— START OF Provided data —
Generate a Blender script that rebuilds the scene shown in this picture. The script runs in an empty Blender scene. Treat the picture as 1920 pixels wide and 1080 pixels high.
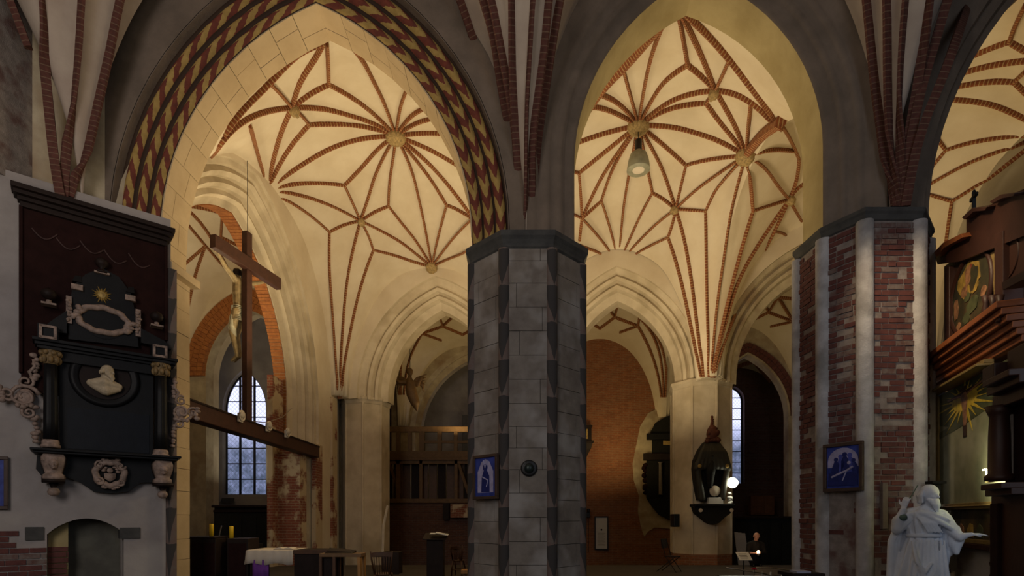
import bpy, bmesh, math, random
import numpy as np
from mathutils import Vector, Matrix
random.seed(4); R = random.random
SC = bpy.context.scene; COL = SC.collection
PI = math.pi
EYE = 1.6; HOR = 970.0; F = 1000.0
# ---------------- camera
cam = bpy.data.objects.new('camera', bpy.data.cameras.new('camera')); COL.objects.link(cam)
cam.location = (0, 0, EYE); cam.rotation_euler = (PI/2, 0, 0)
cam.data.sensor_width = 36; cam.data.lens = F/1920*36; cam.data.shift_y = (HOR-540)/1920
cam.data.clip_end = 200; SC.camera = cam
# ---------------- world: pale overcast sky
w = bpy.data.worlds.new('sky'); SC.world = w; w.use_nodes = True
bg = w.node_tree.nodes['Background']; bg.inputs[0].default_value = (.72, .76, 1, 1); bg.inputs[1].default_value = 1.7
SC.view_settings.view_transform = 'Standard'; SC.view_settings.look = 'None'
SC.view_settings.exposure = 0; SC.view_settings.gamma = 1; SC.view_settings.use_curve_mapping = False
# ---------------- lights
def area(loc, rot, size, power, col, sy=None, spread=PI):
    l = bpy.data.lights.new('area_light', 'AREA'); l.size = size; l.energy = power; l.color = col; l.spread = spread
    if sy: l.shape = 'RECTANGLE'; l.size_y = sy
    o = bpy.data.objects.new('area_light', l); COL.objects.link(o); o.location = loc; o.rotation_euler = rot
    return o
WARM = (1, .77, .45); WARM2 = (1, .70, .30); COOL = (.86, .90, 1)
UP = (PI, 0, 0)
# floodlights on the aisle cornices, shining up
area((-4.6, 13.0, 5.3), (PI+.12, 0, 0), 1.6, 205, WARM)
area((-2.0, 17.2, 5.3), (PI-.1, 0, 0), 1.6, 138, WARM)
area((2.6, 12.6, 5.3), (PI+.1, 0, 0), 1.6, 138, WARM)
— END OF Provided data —
What the task asks: Set the pictures aside and transcribe the data above exactly.

Answer below:
Generate a Blender script that rebuilds the scene shown in this picture. The script runs in an empty Blender scene. Treat the picture as 1920 pixels wide and 1080 pixels high.
import bpy, bmesh, math, random
import numpy as np
from mathutils import Vector, Matrix
random.seed(4); R = random.random
SC = bpy.context.scene; COL = SC.collection
PI = math.pi
EYE = 1.6; HOR = 970.0; F = 1000.0
# ---------------- camera
cam = bpy.data.objects.new('camera', bpy.data.cameras.new('camera')); COL.objects.link(cam)
cam.location = (0, 0, EYE); cam.rotation_euler = (PI/2, 0, 0)
cam.data.sensor_width = 36; cam.data.lens = F/1920*36; cam.data.shift_y = (HOR-540)/1920
cam.data.clip_end = 200; SC.camera = cam
# ---------------- world: pale overcast sky
w = bpy.data.worlds.new('sky'); SC.world = w; w.use_nodes = True
bg = w.node_tree.nodes['Background']; bg.inputs[0].default_value = (.72, .76, 1, 1); bg.inputs[1].default_value = 1.7
SC.view_settings.view_transform = 'Standard'; SC.view_settings.look = 'None'
SC.view_settings.exposure = 0; SC.view_settings.gamma = 1; SC.view_settings.use_curve_mapping = False
# ---------------- lights
def area(loc, rot, size, power, col, sy=None, spread=PI):
    l = bpy.data.lights.new('area_light', 'AREA'); l.size = size; l.energy = power; l.color = col; l.spread = spread
    if sy: l.shape = 'RECTANGLE'; l.size_y = sy
    o = bpy.data.objects.new('area_light', l); COL.objects.link(o); o.location = loc; o.rotation_euler = rot
    return o
WARM = (1, .77, .45); WARM2 = (1, .70, .30); COOL = (.86, .90, 1)
UP = (PI, 0, 0)
# floodlights on the aisle cornices, shining up
area((-4.6, 13.0, 5.3), (PI+.12, 0, 0), 1.6, 205, WARM)
area((-2.0, 17.2, 5.3), (PI-.1, 0, 0), 1.6, 138, WARM)
area((2.6, 12.6, 5.3), (PI+.1, 0, 0), 1.6, 138, WARM)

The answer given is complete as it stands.